Che brutta figura!
di Giuseppe Pennisi
Tassiamo o, di converso, paghiamo tanto in tasse ed imposte. Spendiamo ancora di più di quanto incassiamo (con deficit che di anno in anno hanno portato il debito pubblico al 135% del Pil) ma – quel che è peggio – spendiamo male.
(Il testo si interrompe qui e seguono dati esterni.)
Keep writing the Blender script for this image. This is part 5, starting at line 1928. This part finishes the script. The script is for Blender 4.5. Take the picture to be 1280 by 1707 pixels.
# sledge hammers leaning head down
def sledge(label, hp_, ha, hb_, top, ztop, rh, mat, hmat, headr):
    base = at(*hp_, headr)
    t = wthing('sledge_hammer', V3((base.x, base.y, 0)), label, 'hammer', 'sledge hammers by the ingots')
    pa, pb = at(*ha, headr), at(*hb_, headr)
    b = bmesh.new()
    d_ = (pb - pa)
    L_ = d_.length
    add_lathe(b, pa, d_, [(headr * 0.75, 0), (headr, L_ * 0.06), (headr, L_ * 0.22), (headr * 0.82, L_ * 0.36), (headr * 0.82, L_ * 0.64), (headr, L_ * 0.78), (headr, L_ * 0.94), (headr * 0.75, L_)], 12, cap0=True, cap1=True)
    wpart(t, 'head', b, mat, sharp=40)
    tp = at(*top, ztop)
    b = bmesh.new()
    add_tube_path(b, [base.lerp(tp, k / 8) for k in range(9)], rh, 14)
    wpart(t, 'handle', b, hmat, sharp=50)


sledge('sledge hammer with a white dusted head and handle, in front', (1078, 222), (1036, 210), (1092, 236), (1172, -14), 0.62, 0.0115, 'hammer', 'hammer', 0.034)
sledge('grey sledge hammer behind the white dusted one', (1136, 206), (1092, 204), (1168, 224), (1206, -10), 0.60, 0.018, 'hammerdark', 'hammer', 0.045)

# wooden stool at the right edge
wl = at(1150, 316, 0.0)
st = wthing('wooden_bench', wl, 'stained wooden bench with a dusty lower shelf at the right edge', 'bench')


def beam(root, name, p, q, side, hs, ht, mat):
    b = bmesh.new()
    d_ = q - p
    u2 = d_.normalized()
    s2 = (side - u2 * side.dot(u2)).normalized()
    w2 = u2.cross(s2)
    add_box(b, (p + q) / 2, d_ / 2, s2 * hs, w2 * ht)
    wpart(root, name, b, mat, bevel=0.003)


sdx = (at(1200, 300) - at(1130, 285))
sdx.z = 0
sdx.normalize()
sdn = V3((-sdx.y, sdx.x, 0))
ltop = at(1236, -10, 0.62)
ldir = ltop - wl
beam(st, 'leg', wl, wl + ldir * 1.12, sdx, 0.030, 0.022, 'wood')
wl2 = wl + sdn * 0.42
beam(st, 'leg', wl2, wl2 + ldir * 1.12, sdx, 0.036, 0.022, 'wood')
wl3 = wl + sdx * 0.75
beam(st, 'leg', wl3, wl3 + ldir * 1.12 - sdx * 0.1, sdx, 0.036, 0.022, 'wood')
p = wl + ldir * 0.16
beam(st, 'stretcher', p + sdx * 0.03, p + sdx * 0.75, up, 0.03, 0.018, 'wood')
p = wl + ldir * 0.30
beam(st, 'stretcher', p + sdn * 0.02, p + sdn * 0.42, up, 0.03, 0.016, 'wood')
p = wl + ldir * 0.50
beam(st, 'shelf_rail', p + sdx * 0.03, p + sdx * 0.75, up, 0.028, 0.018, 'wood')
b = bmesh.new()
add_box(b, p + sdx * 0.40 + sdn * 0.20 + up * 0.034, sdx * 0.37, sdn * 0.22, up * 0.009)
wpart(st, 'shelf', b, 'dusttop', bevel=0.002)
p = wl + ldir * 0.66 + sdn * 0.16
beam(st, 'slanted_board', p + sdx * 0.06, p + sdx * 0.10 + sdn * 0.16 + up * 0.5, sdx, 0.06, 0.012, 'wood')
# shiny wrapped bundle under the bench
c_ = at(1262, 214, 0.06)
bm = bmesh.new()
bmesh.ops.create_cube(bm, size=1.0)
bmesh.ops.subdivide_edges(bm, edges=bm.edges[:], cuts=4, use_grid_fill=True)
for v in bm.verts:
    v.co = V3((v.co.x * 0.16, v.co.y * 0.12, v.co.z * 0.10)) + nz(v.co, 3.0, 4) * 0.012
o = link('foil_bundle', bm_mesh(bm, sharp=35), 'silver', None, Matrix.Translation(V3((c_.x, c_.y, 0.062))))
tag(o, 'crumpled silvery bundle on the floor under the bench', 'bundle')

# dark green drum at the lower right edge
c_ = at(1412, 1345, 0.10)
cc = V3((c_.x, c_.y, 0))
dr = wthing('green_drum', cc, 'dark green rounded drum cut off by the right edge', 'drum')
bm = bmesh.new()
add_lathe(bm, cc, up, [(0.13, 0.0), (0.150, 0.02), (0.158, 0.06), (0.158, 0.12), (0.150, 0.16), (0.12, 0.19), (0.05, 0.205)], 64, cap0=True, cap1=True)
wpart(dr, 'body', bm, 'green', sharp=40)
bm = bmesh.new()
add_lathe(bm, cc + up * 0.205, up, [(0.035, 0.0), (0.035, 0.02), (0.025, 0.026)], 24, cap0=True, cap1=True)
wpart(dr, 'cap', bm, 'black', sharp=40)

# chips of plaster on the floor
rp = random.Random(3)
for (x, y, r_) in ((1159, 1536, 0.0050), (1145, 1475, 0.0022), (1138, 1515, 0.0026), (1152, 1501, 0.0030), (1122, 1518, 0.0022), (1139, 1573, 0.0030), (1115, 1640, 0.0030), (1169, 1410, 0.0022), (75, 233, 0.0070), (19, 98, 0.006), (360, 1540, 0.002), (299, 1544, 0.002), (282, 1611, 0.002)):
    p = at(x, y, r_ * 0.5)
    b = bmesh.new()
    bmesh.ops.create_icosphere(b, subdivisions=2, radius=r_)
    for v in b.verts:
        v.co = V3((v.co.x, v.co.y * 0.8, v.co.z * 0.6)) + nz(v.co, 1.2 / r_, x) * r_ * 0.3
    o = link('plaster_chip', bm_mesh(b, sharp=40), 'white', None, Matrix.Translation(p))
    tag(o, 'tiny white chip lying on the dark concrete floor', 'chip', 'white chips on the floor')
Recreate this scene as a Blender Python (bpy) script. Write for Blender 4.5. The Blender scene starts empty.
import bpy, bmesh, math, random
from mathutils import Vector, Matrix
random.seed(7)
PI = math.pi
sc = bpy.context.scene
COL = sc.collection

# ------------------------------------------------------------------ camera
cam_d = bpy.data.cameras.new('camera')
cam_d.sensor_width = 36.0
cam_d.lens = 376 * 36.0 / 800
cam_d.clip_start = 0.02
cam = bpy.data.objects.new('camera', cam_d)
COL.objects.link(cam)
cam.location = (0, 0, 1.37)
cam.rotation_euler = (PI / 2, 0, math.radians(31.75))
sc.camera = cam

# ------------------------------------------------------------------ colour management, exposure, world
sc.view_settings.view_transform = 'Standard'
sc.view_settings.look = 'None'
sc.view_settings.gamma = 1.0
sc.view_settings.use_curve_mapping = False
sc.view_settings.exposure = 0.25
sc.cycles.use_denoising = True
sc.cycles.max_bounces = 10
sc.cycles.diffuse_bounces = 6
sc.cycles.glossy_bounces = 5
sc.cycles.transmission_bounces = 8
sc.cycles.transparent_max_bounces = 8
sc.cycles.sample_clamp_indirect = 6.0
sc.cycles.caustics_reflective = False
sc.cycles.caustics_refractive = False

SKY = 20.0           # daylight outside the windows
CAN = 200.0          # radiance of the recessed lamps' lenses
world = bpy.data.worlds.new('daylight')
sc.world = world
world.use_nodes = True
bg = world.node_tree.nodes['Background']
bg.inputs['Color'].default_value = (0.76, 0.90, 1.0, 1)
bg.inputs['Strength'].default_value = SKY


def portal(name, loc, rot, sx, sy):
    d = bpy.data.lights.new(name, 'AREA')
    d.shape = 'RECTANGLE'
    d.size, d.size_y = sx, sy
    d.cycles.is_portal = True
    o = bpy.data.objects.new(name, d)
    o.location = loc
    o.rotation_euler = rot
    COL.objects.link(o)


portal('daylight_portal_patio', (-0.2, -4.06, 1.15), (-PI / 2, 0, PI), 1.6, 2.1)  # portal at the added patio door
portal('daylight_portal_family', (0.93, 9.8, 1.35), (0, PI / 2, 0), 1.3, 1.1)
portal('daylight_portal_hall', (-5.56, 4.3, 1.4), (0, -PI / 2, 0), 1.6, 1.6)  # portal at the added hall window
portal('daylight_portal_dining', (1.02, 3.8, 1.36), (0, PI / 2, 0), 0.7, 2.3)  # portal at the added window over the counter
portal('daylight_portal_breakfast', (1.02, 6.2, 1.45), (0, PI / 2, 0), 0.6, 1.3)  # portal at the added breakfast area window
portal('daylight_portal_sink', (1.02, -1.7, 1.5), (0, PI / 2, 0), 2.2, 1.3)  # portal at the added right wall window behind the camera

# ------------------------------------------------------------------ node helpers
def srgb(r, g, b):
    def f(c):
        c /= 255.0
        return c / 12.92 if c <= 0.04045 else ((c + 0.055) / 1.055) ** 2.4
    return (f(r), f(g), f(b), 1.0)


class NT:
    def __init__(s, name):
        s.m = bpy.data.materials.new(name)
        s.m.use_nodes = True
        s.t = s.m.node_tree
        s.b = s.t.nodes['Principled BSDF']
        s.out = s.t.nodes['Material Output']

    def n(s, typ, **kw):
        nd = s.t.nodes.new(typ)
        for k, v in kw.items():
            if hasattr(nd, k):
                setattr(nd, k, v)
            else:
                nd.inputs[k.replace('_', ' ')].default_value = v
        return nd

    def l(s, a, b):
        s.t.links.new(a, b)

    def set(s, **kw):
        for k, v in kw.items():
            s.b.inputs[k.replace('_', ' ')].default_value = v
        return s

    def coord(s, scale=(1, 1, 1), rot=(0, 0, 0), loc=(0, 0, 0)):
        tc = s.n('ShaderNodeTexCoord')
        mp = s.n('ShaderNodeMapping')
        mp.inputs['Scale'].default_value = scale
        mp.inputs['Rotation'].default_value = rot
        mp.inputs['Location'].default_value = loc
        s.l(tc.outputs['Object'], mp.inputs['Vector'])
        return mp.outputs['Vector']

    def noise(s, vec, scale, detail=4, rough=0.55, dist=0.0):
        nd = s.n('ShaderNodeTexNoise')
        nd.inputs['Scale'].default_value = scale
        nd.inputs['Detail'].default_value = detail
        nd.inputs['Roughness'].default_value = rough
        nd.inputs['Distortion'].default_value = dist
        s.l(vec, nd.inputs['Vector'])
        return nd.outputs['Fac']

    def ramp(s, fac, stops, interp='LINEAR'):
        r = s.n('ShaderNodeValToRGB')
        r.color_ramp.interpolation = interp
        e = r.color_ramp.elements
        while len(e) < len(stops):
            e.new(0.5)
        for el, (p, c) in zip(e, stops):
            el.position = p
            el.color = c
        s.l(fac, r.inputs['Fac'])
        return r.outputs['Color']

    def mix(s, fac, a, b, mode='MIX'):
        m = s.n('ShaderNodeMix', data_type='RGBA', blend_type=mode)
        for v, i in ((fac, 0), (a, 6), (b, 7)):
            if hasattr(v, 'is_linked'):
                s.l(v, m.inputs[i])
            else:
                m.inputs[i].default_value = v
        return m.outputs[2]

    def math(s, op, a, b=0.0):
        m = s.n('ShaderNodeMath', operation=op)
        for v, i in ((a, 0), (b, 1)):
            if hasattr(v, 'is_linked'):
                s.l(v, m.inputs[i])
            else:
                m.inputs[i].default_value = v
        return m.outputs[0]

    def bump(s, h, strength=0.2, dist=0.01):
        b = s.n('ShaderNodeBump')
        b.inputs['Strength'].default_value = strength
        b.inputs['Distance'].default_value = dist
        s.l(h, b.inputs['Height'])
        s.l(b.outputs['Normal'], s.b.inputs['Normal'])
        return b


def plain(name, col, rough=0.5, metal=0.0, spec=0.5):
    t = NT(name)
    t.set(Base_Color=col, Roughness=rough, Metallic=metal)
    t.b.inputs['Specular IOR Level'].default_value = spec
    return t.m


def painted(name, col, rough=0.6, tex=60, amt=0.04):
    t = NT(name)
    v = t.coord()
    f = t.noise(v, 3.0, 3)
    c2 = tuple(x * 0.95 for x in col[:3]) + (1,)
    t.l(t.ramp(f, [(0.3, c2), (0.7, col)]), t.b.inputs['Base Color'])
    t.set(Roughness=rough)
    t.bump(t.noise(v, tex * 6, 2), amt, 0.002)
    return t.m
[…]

Nella calura estiva ce lo ha ricordato uno studio approfondito di Antonio Alfonso e di Mina Kanzemi (ambedue dell’Università di Lisbona, capitale del Portogallo, altro Paese che non se la passa proprio bene). Lo studio, Assessing Public Spending Efficiency in 20 OECD Contries , diramato come ISEG Economics Department Working Papers No WP 12/20/2016/DE/UECE. Lo studio aggiorna e compara lavori precedenti sullo stesso tema, soffermandosi sul periodo 2009-2013. Mette a raffronto in particolare indicatori sulla qualità del settore pubblico (Public Sector Performance – PSP) e sulla efficienza del settore pubblico (PSE). Per assicurare coerenza tra i vari indicatori viene utilizza una tecnica statistica chiama la Data Envelopment Analis (DEA). L’analisi mostra che solamente in Svizzera la spesa pubblica opera al pieno livello della tecnologia. In media, negli altri diciannove Paesi, hanno un indicatore di efficienza, dal lato degli input, pari a 0,732; in linguaggio colloquiale ciò vuol dire che si sarebbero mediamente ottenuti gli stessi risultati spendendo il 26,8% di meno. Dal lato dell’output l’indicatore è 0,769, ossia in media si sarebbe potuto ottenere, con i livelli di spesa erogati, il 23,1% di più.
L’Italia nella classifica si situa piuttosto male: siamo costantemente tra Portogallo e Grecia. Anche se tecnico, il lavoro dovrebbe interessare non solo pochi economisti ma la politica.